We now prove one important theorem which can be used to check whether two topological spaces are homeomorphic or not. In fact, this theorem illustrates why algebraic topology was invented in the first place.
Theorem
Suppose X and Y are two homeomorphic topological spaces. If h is a homeomorphism from X to Y, then the induced homomorphism, h* is an isomorphism between fundamental groups [Assume that we are considering the fundamental groups π1(X,x0) and π1(Y,y0) with h(x0) = y0]
Proof
We have already checked in note 2 that h* is a homomorphism. It remains to check that h* is bijective. Suppose p is the inverse of h; then p* is the inverse of h*. This follows from the fact that (p(h))*(f) = p*(h*(f)) = f = (h(p))*(f) = h*(p*(f)). If f and g are two loops in X where f is not homotopic to g, the h*(f) is not homotopic to h*(g); if F is a homotopy between them, p*(F) would be a homotopy between f and g. If k is any loop in π1(Y,y0) , then h*(p*(k)) = k where p*(k) is a loop in X. This shows that h* is bijective.

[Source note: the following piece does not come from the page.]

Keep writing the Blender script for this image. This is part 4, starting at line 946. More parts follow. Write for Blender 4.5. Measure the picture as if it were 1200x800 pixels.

Note: It is a good exercise to check that we used all the properties that h satisfies, i.e we used completely, the fact that h is a homeomorphism.
Applications of the Theorems
1. The torus is not homeomorphic to R^2 for their fundamental groups are not isomorphic (their fundamental groups don’t have the same cardinality). Note that, a simply connected space cannot be homeomorphic to a non-simply connected space; one has a trivial fundamental group and the other does not.
2. In fact, any two topological spaces have homomorphic fundamental groups (at a particular base point). See note 2 where we may let h* be the homomorphism induced by the constant map. However, they need not have isomorphic fundamental groups (at a particular base point). This is interesting because it shows that the fundamental groups of any two topological spaces always have the same ‘group structure’.
3. The fundamental group of the unit circle is isomorphic to the additive group of integers. Therefore, the fundamental group of [0,1] is isomorphic to the set of integers since [0,1] and the unit circle are homeomorphic (why is this statement false?). The one-point compactification of R also has a fundamental group isomorphic to the set of integers (since the one-point compactification of R is homeomorphic to the unit circle).
4. The converse of the theorem need not hold. For example, R^2 and R^3 have isomorphic fundamental groups but are still not homeomorphic. Their fundamental groups are isomorphic because each space is simply connected. However, the two spaces cannot be homeomorphic because deleting a point from R^2 leaves a non-simply connected space but deleting a point from R^3 leaves a simply connected space (If we delete a line lying in R^3, the space wouldn’t be simply connected anymore. In fact this generalizes to R^n whereby deleting a (n-2) dimensional parallelepiped from R^n leaves a non-simply connected space).